Das Tagesgeldkonto wegen einem Zinsunterschied von 0,20 % zu wechseln, ist nur in wenigen Konstellationen sinnvoll. Wer sein Vermögen dagegen noch bei der Sparkasse mit 0,01 % deponiert hat, für den macht es durchaus Sinn, z. B. zur Moneyou mit 0,50 % zu wechseln. Aufpassen sollten Sie auch bei Festgeldern, bei denen die Zinsen mit ausländischer Quellensteuer belegt sind. Die lässt sich zwar häufig in Deutschland anrechnen, aber oftmals müssen dafür zusätzliche Dokumente vom Finanzamt eingereicht werden. Das nervt und steht gerade bei kleinen bis mittleren Anlagebeträgen in keinem Verhätlnis zum Mehrertrag. Eher würde ich dann schon alles auf dem Moneyou-Tagesgeldkonto belassen und mir den Aufwand für die Kontoeröffnung und das Besorgen der Dokumente sparen.
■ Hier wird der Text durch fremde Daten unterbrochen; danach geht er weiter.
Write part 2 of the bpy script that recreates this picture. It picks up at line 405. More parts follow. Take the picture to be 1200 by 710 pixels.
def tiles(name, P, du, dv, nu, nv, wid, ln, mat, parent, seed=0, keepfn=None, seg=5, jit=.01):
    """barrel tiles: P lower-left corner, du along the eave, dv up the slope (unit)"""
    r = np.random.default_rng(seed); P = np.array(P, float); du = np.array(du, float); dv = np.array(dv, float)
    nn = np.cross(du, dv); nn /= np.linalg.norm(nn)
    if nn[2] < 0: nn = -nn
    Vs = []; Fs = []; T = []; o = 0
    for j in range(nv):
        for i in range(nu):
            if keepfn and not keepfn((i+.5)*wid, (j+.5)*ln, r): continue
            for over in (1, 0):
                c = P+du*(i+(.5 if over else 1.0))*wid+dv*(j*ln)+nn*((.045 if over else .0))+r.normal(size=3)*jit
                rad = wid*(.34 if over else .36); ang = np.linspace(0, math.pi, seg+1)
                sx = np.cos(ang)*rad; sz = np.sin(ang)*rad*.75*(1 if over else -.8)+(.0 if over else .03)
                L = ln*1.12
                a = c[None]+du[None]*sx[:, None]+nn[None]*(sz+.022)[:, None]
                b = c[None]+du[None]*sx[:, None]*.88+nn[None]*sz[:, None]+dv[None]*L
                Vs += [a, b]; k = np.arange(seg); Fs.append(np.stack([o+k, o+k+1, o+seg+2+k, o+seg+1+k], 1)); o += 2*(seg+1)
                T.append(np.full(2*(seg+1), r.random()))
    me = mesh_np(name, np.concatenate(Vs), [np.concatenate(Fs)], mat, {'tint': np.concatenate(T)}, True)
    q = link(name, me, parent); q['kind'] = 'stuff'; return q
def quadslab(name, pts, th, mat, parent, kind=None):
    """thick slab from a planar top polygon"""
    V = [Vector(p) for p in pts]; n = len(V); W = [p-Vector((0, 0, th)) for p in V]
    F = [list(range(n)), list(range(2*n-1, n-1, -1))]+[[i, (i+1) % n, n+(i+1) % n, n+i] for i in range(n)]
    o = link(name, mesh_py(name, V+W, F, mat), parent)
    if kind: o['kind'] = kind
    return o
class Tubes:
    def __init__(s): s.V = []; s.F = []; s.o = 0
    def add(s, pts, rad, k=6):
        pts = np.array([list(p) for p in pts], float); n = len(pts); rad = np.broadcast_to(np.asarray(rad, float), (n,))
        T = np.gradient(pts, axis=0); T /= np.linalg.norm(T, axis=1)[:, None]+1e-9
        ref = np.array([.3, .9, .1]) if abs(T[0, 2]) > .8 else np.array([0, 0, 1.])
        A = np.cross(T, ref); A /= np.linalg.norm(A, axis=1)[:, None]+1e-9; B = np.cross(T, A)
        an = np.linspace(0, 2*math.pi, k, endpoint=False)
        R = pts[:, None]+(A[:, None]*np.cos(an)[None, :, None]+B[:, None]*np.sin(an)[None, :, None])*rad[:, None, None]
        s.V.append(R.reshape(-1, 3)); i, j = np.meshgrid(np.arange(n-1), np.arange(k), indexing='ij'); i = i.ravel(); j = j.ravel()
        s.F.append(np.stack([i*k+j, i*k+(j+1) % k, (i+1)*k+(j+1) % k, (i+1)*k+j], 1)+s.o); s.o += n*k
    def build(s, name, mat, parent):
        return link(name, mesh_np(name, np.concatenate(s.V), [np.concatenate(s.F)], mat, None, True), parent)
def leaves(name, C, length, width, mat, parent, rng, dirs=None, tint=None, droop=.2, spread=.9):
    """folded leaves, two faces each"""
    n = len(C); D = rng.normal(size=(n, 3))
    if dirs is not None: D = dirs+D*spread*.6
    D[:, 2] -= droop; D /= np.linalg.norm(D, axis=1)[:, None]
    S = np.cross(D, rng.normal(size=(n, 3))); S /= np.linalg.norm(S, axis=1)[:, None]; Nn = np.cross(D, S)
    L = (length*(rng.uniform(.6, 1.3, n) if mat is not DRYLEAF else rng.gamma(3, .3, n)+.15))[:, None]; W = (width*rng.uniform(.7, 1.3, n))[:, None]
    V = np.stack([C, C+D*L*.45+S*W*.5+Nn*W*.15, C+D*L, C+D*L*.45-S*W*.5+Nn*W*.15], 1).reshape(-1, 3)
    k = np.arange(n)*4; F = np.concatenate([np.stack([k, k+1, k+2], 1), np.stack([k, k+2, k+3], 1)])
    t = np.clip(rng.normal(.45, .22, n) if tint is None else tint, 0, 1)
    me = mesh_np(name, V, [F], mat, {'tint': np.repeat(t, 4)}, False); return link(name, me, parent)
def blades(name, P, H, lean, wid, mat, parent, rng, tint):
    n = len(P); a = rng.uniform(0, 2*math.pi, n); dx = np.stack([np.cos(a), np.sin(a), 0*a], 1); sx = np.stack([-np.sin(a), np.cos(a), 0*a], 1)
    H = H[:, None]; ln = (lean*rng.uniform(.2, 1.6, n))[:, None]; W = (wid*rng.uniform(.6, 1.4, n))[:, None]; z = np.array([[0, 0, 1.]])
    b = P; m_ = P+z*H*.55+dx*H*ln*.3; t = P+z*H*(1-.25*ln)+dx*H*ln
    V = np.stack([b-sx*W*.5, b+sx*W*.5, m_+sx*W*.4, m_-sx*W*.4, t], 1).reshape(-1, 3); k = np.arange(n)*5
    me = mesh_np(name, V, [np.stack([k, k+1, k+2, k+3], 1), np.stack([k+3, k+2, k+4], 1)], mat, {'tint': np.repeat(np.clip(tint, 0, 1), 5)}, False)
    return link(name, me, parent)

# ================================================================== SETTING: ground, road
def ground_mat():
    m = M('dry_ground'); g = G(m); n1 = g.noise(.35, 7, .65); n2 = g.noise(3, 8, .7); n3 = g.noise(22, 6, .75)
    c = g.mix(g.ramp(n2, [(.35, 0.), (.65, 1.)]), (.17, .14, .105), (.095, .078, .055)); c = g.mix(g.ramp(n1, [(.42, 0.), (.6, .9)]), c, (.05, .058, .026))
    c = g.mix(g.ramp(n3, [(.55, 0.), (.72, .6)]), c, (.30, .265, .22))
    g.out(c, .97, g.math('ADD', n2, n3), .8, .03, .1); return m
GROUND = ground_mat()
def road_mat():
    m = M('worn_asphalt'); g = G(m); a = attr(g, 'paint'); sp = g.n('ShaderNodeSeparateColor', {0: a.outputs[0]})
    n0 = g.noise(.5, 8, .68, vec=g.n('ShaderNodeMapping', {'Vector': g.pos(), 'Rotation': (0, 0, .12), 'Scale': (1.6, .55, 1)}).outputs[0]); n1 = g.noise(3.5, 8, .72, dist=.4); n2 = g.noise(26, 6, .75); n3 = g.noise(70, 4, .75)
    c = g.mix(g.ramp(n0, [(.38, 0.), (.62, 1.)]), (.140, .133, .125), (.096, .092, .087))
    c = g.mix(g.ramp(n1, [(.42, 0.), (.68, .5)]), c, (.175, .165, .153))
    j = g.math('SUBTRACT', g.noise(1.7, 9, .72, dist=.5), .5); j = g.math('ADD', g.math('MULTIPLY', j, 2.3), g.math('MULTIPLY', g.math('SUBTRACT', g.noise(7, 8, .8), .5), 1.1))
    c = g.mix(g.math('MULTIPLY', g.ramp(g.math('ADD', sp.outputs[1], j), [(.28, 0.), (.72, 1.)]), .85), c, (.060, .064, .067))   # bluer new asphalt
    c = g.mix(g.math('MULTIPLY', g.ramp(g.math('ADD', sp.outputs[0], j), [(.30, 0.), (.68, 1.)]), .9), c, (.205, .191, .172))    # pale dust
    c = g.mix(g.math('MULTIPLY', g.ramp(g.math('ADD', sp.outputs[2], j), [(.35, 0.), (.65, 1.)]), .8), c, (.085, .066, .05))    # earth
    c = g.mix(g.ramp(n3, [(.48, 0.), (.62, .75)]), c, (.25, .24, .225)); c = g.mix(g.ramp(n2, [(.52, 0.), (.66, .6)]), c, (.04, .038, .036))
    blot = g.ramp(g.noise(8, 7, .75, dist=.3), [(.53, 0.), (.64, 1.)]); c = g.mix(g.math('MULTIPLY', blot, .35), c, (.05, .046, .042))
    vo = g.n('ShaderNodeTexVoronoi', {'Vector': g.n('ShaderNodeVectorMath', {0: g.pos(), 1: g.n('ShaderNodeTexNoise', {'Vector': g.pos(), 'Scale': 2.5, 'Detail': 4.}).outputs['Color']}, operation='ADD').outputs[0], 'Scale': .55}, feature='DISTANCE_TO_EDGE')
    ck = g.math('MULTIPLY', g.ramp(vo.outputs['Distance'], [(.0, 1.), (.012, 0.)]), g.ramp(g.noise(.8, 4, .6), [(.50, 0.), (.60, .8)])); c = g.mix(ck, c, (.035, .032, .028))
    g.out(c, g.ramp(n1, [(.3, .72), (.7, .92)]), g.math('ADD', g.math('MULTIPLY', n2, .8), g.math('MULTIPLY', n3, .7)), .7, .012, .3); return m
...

Sein Geld nicht renditeoptimiert anzulegen, ist keine Schande, auch wenn man oftmals genau das Gegenteil vermittelt bekommt. Aus dem Dilemma niedriger Zinsen und hoher Inflation gibt es keinen einfachen Ausweg. Das kann man nicht häufig und deutlich genug sagen. Wer etwas anderes behauptet, verfolgt vermutlich Eigeninteressen. Das hektische Tagesgeld-Hopping wird Sie nicht retten und auch nicht das leicht höher verzinste Festgeld von WeltSparen, Savedo und & Co. Das heißt nicht, dass Tages- und Festgelder unsinnig sind, aber ein relativ beständiges Tagesgeldkonto (siehe Moneyou) und ausgewählte Festgelder mit einfacher Steuerhandhabung reichen völlig aus. Wer dann noch mit langem Anlagehorizont von 15 Jahren und mehr einen ETF auf den MSCI World bespart, hat mehr richtig gemacht als die meisten anderen.
Wer sich bewusst für mehr Aktivität entscheidet und regelmäßig in Crowdinvesting-Projekte investiert, bei mehreren P2P-Lending-Plattformen anlegt, verschiedenste Tagesgeld-Neukundenangebote nutzt und mit kindlicher Freude die Dividenden einzelner Aktien verbucht, der muss sich nicht schlecht fühlen. Solange er dies im Bewusstsein tut, dass viele seiner Anlageaktivitäten ein vergleichsweise schlechtes Aufwand-Nutzen-Verhältnis aufweisen, ist das völlig in Ordnung. So wie Ihr Nachbar vielleicht jede freie Stunde an seinem Oldtimer schraubt, basteln Sie nach Feierabend genüsslich an einem breit gestreuten Anlageportfolio. Es ist dann mehr Hobby als rationale Anlagestrategie und macht, neben etwas mehr Rendite, vor allem Spaß.